When their house was bombed by government air strikes, they fled to the capital, where for a while they lived with relatives. Danger, though, kept lurking around each corner.

“Our life in Damascus became very difficult. There were checkpoints everywhere in the city and because the government knew that people from Alkadam were against Assad they kept following us,” she said.

Sawsan’s husband, a lawyer, was picked up by government forces on three occasions. On the third he never returned.

“They tortured and killed him.

“His death was what made me decide to leave Syria and come to Istanbul with my kids.”

In spite of the much trumpeted tales of Syrians jumping on packed boats with hopes of reaching European shores, not everyone MEE spoke to had dreams of heading west. 

Some, like Sawsan, are happy to stay and try to prosper in Turkey, where they can live and raise their children as conservative Muslims without the added pressure of having to adapt to “Western values”.

“The West is the West, you know? It would be very hard for us to make that change.”

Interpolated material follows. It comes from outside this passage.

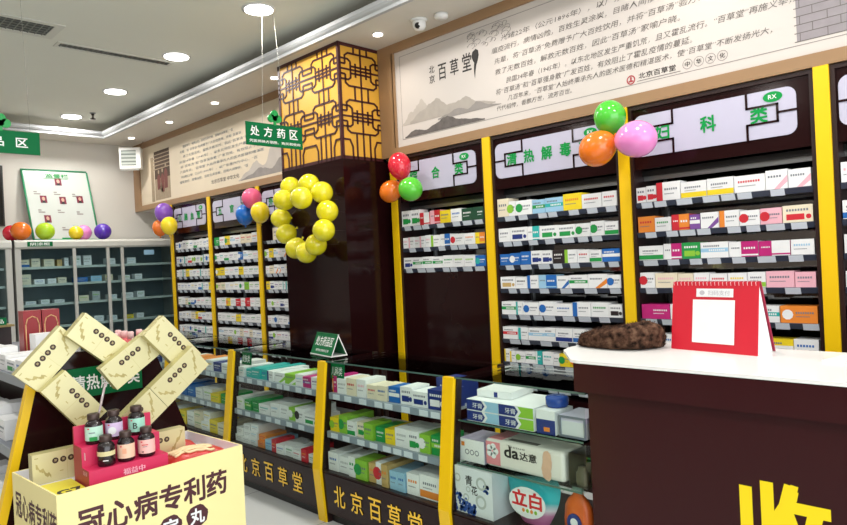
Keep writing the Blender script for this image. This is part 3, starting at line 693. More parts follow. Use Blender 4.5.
# ---------------------------------------------------------------- toiletries in the near counter
def carton(name, label, cat, x, y, z, w, d, h, m, rz=0, group=None):
    t = thing(name, label, cat, (x, y, z), group, rz)
    MB().box(-d/2, d/2, -w/2, w/2, 0, h, m).local('carton', t)
    return t
NAVY = pm('n'); LIME = pm('l')
rr = random.Random(4)
for col in range(2):
    for lev in range(2):
        y = 2.005-.192*col; lab = ('blue' if col == 0 else 'green')+'-ended toothpaste carton, '+('upper' if lev else 'lower')+' of its stack'
        t = carton('toothpaste_carton', lab, 'toothpaste', 2.46, y, .7365+.0515*lev, .19, .26, .05, pm('w'), 0, 'toothpaste cartons')
        m = MB(); m.prism([(-.095, .002), (-.005, .002), (.014, .025), (-.005, .048), (-.095, .048)], (-.1304, 0, 0), DX, DY, (.0004, 0, 0), NAVY)
        m.prism([(.012, .002), (.095, .002), (.095, .048), (.012, .048), (.03, .025)], (-.1304, 0, 0), DX, DY, (.0004, 0, 0), pm('a') if col == 0 else LIME)
        write(m, 'Crest' if False else '牙膏', (-.1306, .06, .012), DX, DY, PRINTW, w=.06, h=.024, bold=.012); m.local('printed_front', t)
t = carton('toothpaste_carton', 'white toothpaste carton lying on top of the blue-ended stack', 'toothpaste', 2.50, 2.0, .8395, .19, .2, .034, pm('w'), .1, 'toothpaste cartons')
MB().box(-.1003, -.1, -.02, .0, .004, .028, NAVY).local('printed_front', t)
t = carton('toiletry_box', 'white and navy box with a blue tub lid, beside the toothpaste', 'box', 2.40, 1.655, .7365, .095, .14, .10, pm('w'))
m = MB(); m.box(-.0705, -.07, -.0475, .0475, 0, .062, NAVY).box(-.0708, -.0705, -.02, .01, .012, .03, pm('o')); m.local('printed_front', t)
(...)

Less than one-third of the 700,000 Syrian school-aged children who entered Turkey in the last four years are attending school (Photo courtesy of Felipe Araujo)

Exploitation

Life in Istanbul is tough, though. According to figures from Human Rights Watch, less than one-third of the 700,000 Syrian school-aged children who entered Turkey in the last four years are attending school. Sawsan’s 16-year-old son is one of those children. With the family in desperate need of an extra income, instead of going to class, he works as a waiter at a restaurant in Istanbul’s city centre. His daily pay: $3.65.

Other women also told me about unscrupulous employers taking advantage of Syrians who are not legally allowed to work and do not speak the language. 

“Turkish employers know they can do it and nothing will happen to them,” Sawsan said. 

“If a Turkish worker makes 1,200 liras, a Syrian will only earn 800.

“It’s hard, but we have no choice.”

Lobana, Lodmella and Enas, on the other hand, want to leave Turkey as soon as possible. 

The three sisters, all in their 20s, fled Aleppo with their parents when the Islamic State group came into their neighbourhood. 

They too once had a cushy life in Syria’s second city.

“It was a very good life,” Lobana, the eldest, said. 

“We had everything we needed, I was a teacher at the University of Aleppo.

“The three of us all have degrees in computer engineering. My whole family is well-educated.”

Their commitment to education is such that even while Aleppo was being bombarded, the family decided to stay put until the youngest, Enas, completed her degree. 

“There was no point in leaving, otherwise she would have to start all over again.”

For now, the modest income provided by Small Projects Istanbul’s craft collective is the one certain thing in their lives. But they have bigger ambitions.

“We want to go to Germany,” Lobana said.

“Our parents studied in Germany for their PHDs when they were younger  - we want to do the same.”

“In Germany I think it will be easier for us to work and study.”

As part of the estimated 2.75 million Syrian refugees Turkey has hosted since the conflict began, the women here seem almost oblivious to the rancour and political tension caused by the refugee issue in Germany and elsewhere in Europe. They also had no expectation of an easy life on welfare, or home, provided by their new hosts.

What they seemed anxious to do was to put their skills and knowledge to good use so they can send their children to school and hopefully one day return to their homeland.

Tabsho said firmly: "Those Syrians already in Germany and the United States and Sweden, they will never return. But when the problems finish in Syria all the people here in Turkey will go back. They will be the ones who will start to make a new Syria.” 

For people like Sawsan, however, returning home remains impossible while Assad is still in power. 

“They killed the father of my kids.

“I want peace, but for me, life in Syria again is only possible if the regime is gone.”

Until that day comes, this basement, a world away from Istanbul’s opulent buildings, will be their way of keeping a little bit of the country they left behind alive  -  a country that no longer really exists.